** START **

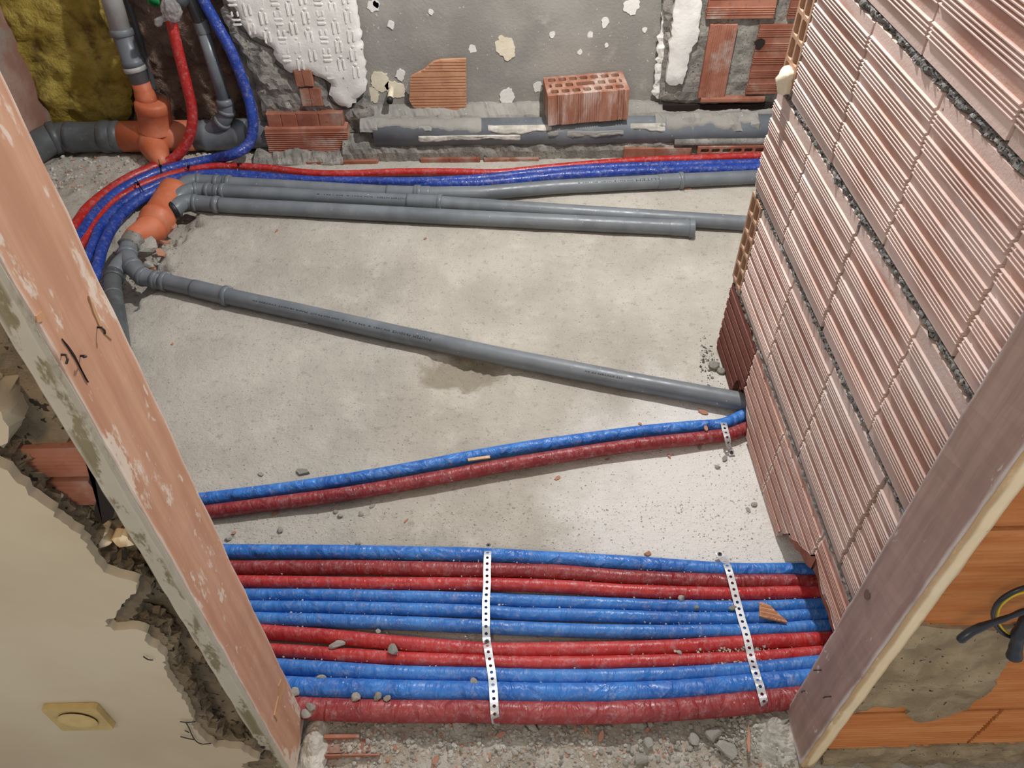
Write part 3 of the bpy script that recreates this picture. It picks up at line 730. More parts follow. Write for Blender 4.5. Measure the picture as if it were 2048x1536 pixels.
# ================================================================== insulated heating and water tubes
def P3(pts):
    out = []
    for p in pts:
        if p[0] == 'f': out.append(F(p[1], p[2], p[3]))
        elif p[0] == 'y': out.append(WY(p[1], p[2], p[3]))
        else: out.append(Vector(p[1:]))
    return out
def tube(pts, r, mat, label, cat='pipe', group=None, wr=.03, seed=0, extend=(0,0), lump=.02, name='insulated_tube'):
    P = P3(pts)
    if extend[0]: P.insert(0, P[0]+(P[0]-P[1]).normalized()*extend[0])
    if extend[1]: P.append(P[-1]+(P[-1]-P[-2]).normalized()*extend[1])
    path = catmull(P, .007 if wr >= .04 else .011)
    def disp(q, a, L):
        if wr >= .04:
            w_ = noise.noise(Vector((L*95+a*1.1, a*.5, seed+L*3))); w_ = (1-abs(w_)*2.2)*max(0, .35+noise.noise(Vector((L*9, math.cos(a)*.9, math.sin(a)*.9+seed)))*1.3)
            return wr*1.15*w_ + lump*noise.noise(Vector((L*12, math.cos(a)*.8+seed*3, math.sin(a)*.8)))
        return wr*noise.noise(Vector((L*70+a*1.3, math.cos(a)*1.4, math.sin(a)*1.4+seed))) + lump*noise.noise(Vector((L*12, math.cos(a)*.8+seed*3, math.sin(a)*.8)))
    V, Fc, UV = sweep(path, r, 18, disp)
    return mk(name, V, Fc, mat, label=label, cat=cat, group=group, smooth=True, uv=UV), path
front = dict(
 A=(.0168,'blue_wr',[(455,1103),(693,1104.7),(957,1110.6),(1109,1118),(1267,1127),(1458,1140),(1585,1141),(1680,1142)],'thick blue foil-wrapped tube, farthest of the eleven in the front bundle',.05),
 B=(.0165,'wine',[(470,1136),(693,1135),(957,1140),(1109,1144),(1267,1155.5),(1458,1163),(1585,1163.5),(1690,1165)],'dull wine-red tube just behind the bright red one in the front bundle',.04),
 C=(.0150,'red',[(488,1164),(693,1167),(957,1168.6),(1109,1173),(1267,1182.5),(1458,1188),(1585,1185.6),(1700,1184)],'bright red tube between the wine-red tube and the three thin blue tubes',.02),
 D=(.0138,'blue',[(499,1190),(693,1191),(957,1197.6),(1040,1201.6),(1196,1207),(1352,1212.6),(1509,1214),(1634,1209.4)],'farthest of the three thin blue tubes side by side',.025),
 E=(.0138,'blue',[(511,1213.7),(693,1215.5),(957,1222.5),(1040,1227.6),(1196,1231),(1352,1236.6),(1509,1236.6),(1649,1229)],'middle one of the three thin blue tubes side by side',.025),
 G_=(.0150,'blue',[(520,1238.6),(666,1242),(813,1247),(959,1253),(1040,1257),(1196,1262.6),(1352,1264),(1509,1261.6),(1659,1253)],'nearest of the three thin blue tubes, along the gap in the bundle',.025),
 H=(.0155,'red',[(529,1264),(666,1274),(813,1288),(959,1298.6),(1040,1300),(1196,1298.5),(1352,1294),(1509,1285),(1659,1278)],'bright red tube bending along the near side of the bundle gap',.02),
 I=(.0146,'red',[(549,1301.5),(666,1309),(813,1318),(959,1323.5),(1040,1326.6),(1196,1326),(1352,1322),(1509,1315.7),(1643,1305.7)],'bright red tube next to the near pair of blue tubes',.02),
 J=(.0165,'blue',[(564,1333.8),(666,1340),(813,1348.4),(959,1351),(1040,1354),(1196,1354.7),(1352,1350),(1509,1339.7),(1627,1327.6)],'medium blue tube between the red tubes and the thickest blue tube',.03),
 K=(.0210,'blue_wr',[(581,1374),(666,1377.7),(813,1382),(959,1384.5),(1040,1387),(1196,1387.6),(1352,1382),(1509,1368.8),(1609,1360)],'thickest blue wrinkled tube beside the nearest wine-red tube',.05),
 L=(.0212,'wine_wr',[(605,1416.7),(666,1419.6),(813,1422.5),(959,1423),(1040,1425),(1196,1426),(1352,1418.8),(1477,1408),(1584,1396)],'thick wine-red wrinkled tube, nearest of the front bundle',.05))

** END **

Work to be completed: Return each line from the material above exactly, but not the pictures.

Exercise output:
Write part 3 of the bpy script that recreates this picture. It picks up at line 730. More parts follow. Write for Blender 4.5. Measure the picture as if it were 2048x1536 pixels.
# ================================================================== insulated heating and water tubes
def P3(pts):
    out = []
    for p in pts:
        if p[0] == 'f': out.append(F(p[1], p[2], p[3]))
        elif p[0] == 'y': out.append(WY(p[1], p[2], p[3]))
        else: out.append(Vector(p[1:]))
    return out
def tube(pts, r, mat, label, cat='pipe', group=None, wr=.03, seed=0, extend=(0,0), lump=.02, name='insulated_tube'):
    P = P3(pts)
    if extend[0]: P.insert(0, P[0]+(P[0]-P[1]).normalized()*extend[0])
    if extend[1]: P.append(P[-1]+(P[-1]-P[-2]).normalized()*extend[1])
    path = catmull(P, .007 if wr >= .04 else .011)
    def disp(q, a, L):
        if wr >= .04:
            w_ = noise.noise(Vector((L*95+a*1.1, a*.5, seed+L*3))); w_ = (1-abs(w_)*2.2)*max(0, .35+noise.noise(Vector((L*9, math.cos(a)*.9, math.sin(a)*.9+seed)))*1.3)
            return wr*1.15*w_ + lump*noise.noise(Vector((L*12, math.cos(a)*.8+seed*3, math.sin(a)*.8)))
        return wr*noise.noise(Vector((L*70+a*1.3, math.cos(a)*1.4, math.sin(a)*1.4+seed))) + lump*noise.noise(Vector((L*12, math.cos(a)*.8+seed*3, math.sin(a)*.8)))
    V, Fc, UV = sweep(path, r, 18, disp)
    return mk(name, V, Fc, mat, label=label, cat=cat, group=group, smooth=True, uv=UV), path
front = dict(
 A=(.0168,'blue_wr',[(455,1103),(693,1104.7),(957,1110.6),(1109,1118),(1267,1127),(1458,1140),(1585,1141),(1680,1142)],'thick blue foil-wrapped tube, farthest of the eleven in the front bundle',.05),
 B=(.0165,'wine',[(470,1136),(693,1135),(957,1140),(1109,1144),(1267,1155.5),(1458,1163),(1585,1163.5),(1690,1165)],'dull wine-red tube just behind the bright red one in the front bundle',.04),
 C=(.0150,'red',[(488,1164),(693,1167),(957,1168.6),(1109,1173),(1267,1182.5),(1458,1188),(1585,1185.6),(1700,1184)],'bright red tube between the wine-red tube and the three thin blue tubes',.02),
 D=(.0138,'blue',[(499,1190),(693,1191),(957,1197.6),(1040,1201.6),(1196,1207),(1352,1212.6),(1509,1214),(1634,1209.4)],'farthest of the three thin blue tubes side by side',.025),
 E=(.0138,'blue',[(511,1213.7),(693,1215.5),(957,1222.5),(1040,1227.6),(1196,1231),(1352,1236.6),(1509,1236.6),(1649,1229)],'middle one of the three thin blue tubes side by side',.025),
 G_=(.0150,'blue',[(520,1238.6),(666,1242),(813,1247),(959,1253),(1040,1257),(1196,1262.6),(1352,1264),(1509,1261.6),(1659,1253)],'nearest of the three thin blue tubes, along the gap in the bundle',.025),
 H=(.0155,'red',[(529,1264),(666,1274),(813,1288),(959,1298.6),(1040,1300),(1196,1298.5),(1352,1294),(1509,1285),(1659,1278)],'bright red tube bending along the near side of the bundle gap',.02),
 I=(.0146,'red',[(549,1301.5),(666,1309),(813,1318),(959,1323.5),(1040,1326.6),(1196,1326),(1352,1322),(1509,1315.7),(1643,1305.7)],'bright red tube next to the near pair of blue tubes',.02),
 J=(.0165,'blue',[(564,1333.8),(666,1340),(813,1348.4),(959,1351),(1040,1354),(1196,1354.7),(1352,1350),(1509,1339.7),(1627,1327.6)],'medium blue tube between the red tubes and the thickest blue tube',.03),
 K=(.0210,'blue_wr',[(581,1374),(666,1377.7),(813,1382),(959,1384.5),(1040,1387),(1196,1387.6),(1352,1382),(1509,1368.8),(1609,1360)],'thickest blue wrinkled tube beside the nearest wine-red tube',.05),
 L=(.0212,'wine_wr',[(605,1416.7),(666,1419.6),(813,1422.5),(959,1423),(1040,1425),(1196,1426),(1352,1418.8),(1477,1408),(1584,1396)],'thick wine-red wrinkled tube, nearest of the front bundle',.05))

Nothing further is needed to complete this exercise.